Bushiri, wife stand to lose millions of rand, aircraft, property

Shepherd Bushiri and his wife Mary at their bail hearing. Picture: Jacques Naude/African News Agency (ANA)

Shepherd Bushiri and his wife Mary at their bail hearing. Picture: Jacques Naude/African News Agency (ANA)

Published Nov 18, 2020


Pretoria – Fugitives Shepherd and Mary Bushiri, who have already lost their combined R400 000 bail money and face the prospects of forfeiting their R5.5 million property at Midstream Estate, may also lose their luxury jet.

The aircraft was preserved last year as the National Prosecuting Authority (NPA) claimed it was bought with the proceeds of crime.

While Bushiri fought tooth and nail to get his plane back, the NPA at the time said it had enough facts to believe the aircraft was the proceeds of unlawful activities or the instrument of an offence.
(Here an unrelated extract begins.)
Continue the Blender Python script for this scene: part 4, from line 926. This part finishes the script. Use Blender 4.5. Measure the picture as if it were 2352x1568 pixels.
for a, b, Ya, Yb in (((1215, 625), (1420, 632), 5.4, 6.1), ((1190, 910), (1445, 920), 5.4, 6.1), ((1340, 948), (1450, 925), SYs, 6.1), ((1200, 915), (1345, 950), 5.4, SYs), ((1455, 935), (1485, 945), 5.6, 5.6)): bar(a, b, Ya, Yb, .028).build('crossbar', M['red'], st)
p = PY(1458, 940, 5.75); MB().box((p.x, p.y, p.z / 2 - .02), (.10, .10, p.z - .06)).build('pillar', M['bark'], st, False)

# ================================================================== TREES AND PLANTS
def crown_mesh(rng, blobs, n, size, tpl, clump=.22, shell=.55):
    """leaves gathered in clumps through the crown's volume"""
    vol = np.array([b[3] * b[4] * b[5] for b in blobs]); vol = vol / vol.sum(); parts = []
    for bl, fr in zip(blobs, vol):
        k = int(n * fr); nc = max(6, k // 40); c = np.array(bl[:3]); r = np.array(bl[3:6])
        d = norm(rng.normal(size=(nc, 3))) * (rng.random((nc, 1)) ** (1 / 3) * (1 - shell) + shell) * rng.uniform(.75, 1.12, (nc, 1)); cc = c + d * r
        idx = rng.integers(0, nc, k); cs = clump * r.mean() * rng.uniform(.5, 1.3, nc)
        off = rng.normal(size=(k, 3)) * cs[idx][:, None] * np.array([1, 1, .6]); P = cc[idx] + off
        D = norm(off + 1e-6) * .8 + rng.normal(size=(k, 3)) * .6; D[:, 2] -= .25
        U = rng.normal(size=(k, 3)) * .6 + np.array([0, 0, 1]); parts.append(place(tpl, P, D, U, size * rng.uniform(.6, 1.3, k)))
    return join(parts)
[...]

The application for him to forfeit the plane was brought before the Gauteng High Court, Pretoria last year by the NPA. The matter was removed from the roll at the time, as it was not ready to proceed.
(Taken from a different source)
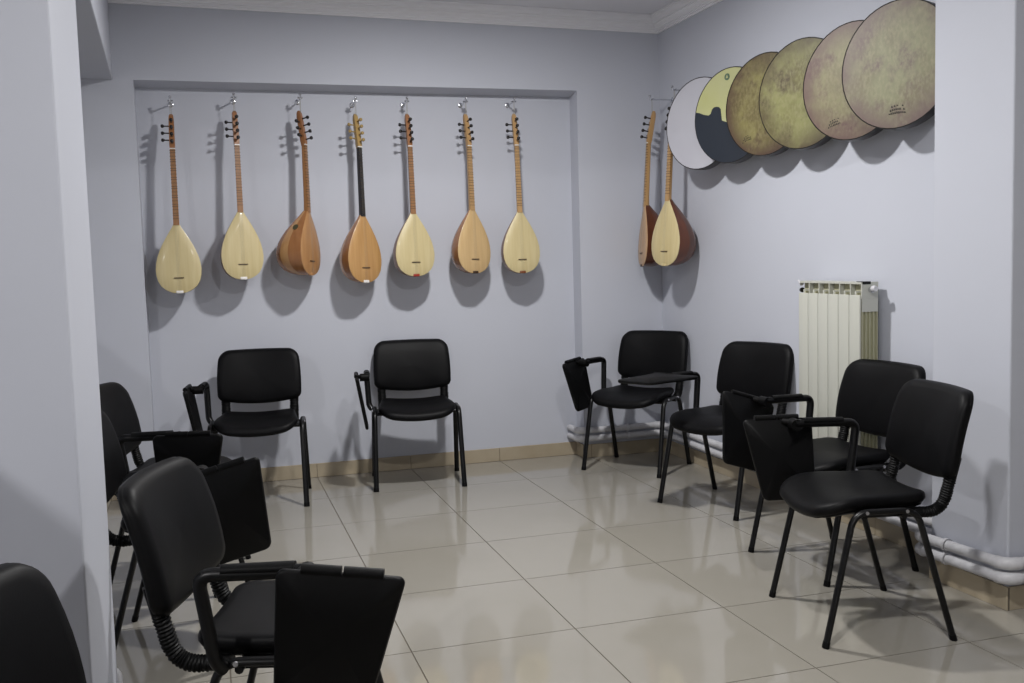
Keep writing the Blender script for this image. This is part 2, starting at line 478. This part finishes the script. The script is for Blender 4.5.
# ------------------------------------------------------------------ long-necked lutes (saz)
def wood(name, a, b, rough=0.35, sc=30, coat=0.12):
    return pm(name, a, rough, var=(sc, b, (1, 1, 0.06)), coat=coat)
W_spruce = wood('spruce_top', (208, 193, 148), (198, 181, 134), 0.4, 60)
W_peach = wood('peach_spruce_top', (206, 176, 128), (194, 162, 114), 0.4, 60)
W_cedar = wood('cedar_top', (184, 140, 94), (168, 122, 78), 0.4, 60)
W_tan = wood('tan_top', (194, 152, 98), (178, 134, 82), 0.4, 60)
W_pink = wood('pinkish_top', (196, 162, 126), (184, 148, 112), 0.4, 60)
W_stA = wood('stave_chestnut', (164, 114, 72), (144, 96, 58), 0.22)
W_stB = wood('stave_light', (194, 150, 102), (178, 132, 86), 0.22)
W_red = wood('stave_mahogany', (112, 60, 36), (92, 48, 30), 0.28)
W_red2 = wood('stave_dark_walnut', (96, 54, 34), (80, 44, 28), 0.28)
W_br = wood('stave_brown', (128, 84, 48), (112, 70, 40), 0.3)
W_neck = wood('neck_beech', (160, 114, 72), (142, 98, 58), 0.4)
W_neckL = wood('neck_maple', (190, 152, 104), (174, 136, 88), 0.4)
W_neckD = pm('neck_ebony', (26, 26, 32), 0.4)
W_head = wood('head_beech', (158, 108, 68), (140, 92, 54), 0.4)
W_headP = wood('head_pale', (176, 146, 92), (160, 130, 76), 0.4)
P_white = pm('tail_white', (235, 232, 228), 0.3)
P_red = pm('tail_red', (150, 44, 30), 0.4)
P_brn = pm('tail_brown', (120, 70, 40), 0.4)
M_rose = pm('rosette', (70, 66, 40), 0.5)

KT = [(0.0, 0.20), (0.004, 0.28), (0.018, 0.415), (0.05, 0.61), (0.10, 0.785), (0.17, 0.912), (0.25, 0.98), (0.34, 1.0), (0.43, 0.97), (0.52, 0.90), (0.61, 0.795), (0.70, 0.66), (0.79, 0.50), (0.87, 0.348), (0.94, 0.21), (1.0, 0.115)]
def interp(t):
    for (a, p), (b, q) in zip(KT[:-1], KT[1:]):
        if t <= b: return p + (q - p) * (t - a) / (b - a)
    return KT[-1][1]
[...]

Bushiri, in a lengthy affidavit, explained to the court a year ago in detail the plane was, ultimately, bought with legitimate proceeds.

He is blaming a conspiracy and vendetta by some people against him due to his popularity.
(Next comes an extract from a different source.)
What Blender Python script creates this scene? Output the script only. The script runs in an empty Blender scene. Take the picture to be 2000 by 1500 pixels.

Bushiri also stated how he was blackmailed to pay to make “his problems” go away, but he refused to fall for this.

The charges led to the preservation order earlier last year, which was granted in terms of the Prevention of Organised Crime Act.

The 1984 Gulfstream aircraft formed part of the fraud, money laundering and other related charges amounting to more than R15m on which Bushiri and his wife were initially arrested.

While the NPA claimed Bushiri flouted exchange control regulations relating to R16m worth of foreign currency when he bought the plane, he denied this.

According to Bushiri, he was tired of the travelling between his congregations here and outside the country and decided to buy a plane to make travelling easier.

Bushiri also explained that he received many donations from outside parties and several people also insisted on giving him gifts for his services.

This was apart from other payments he received, including private praying sessions for people in need. As he was a foreign national and only visited South Africa at the time, he could not open a bank account.

According to his earlier affidavit he also received a lot of money from “the international visitors programme”.